The magazine cited the efforts of Chancellor Hyman and Mayor Rahm Emanuel to launch the College to Careers program that aligns each college with an in-demand career field and engages more than 150 employers and university partners in a review of City Colleges’ curriculum and facilities. Since the launch of College to Careers, more than 3,000 students have found a job or internship.

“I congratulate and commend Chancellor Hyman for helping to transform the City Colleges of Chicago into ladders of opportunity for the next generation of Chicago’s students,” said Mayor Emanuel. “From our Colleges to Careers initiative to the Chicago Star Scholarship, today the City Colleges of Chicago are being reinvented to provide more students with a pathway to the jobs of today and the careers of tomorrow. This progress is a great testament to Chancellor Hyman’s leadership so I am proud that she is being given the recognition she deserves.”

The magazine highlighted that City Colleges has doubled its graduation rate under Chancellor Hyman’s leadership. In fact, since Chancellor Hyman launched a system-wide Reinvention, City Colleges has also doubled the number of students receiving associate degrees annually – to the highest amount in City Colleges’ history three years in a row. Other notable student outcome gains include: a more than doubling of the number of students moving from adult education to college credit work and a 9 percent increase in transfers.

“This distinction recognizes the hard work of our students, faculty and staff over the last five years of our Reinvention that have led to a cultural shift within our institution from a focus solely on access – to one on access and success – meaning that we are committed to putting our students on a straight path to further college and careers in fast-growing fields,” said Chancellor Hyman.

“We have also received a great deal of support along the way,” she continued, “first and foremost from Mayor Emanuel, as well as the employer, university and civic partners who have helped us evaluate our programs and practices.
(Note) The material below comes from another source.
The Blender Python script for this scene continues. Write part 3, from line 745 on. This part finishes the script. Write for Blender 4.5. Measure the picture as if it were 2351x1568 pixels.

We hope our progress lays out a model and serves as a source of encouragement for other colleges looking to pursue data-drive cultural change at scale.”

City Colleges has also recently been recognized by the White House for the creation of the Chicago Star Scholarship, which provides a free City Colleges education to all qualifying Chicago public high school graduates. Also, in 2015, Kennedy-King College, one of the seven City Colleges, was the first-ever winner of the Aspen Institute’s Rising Star Award for Rapid Growth in Completion.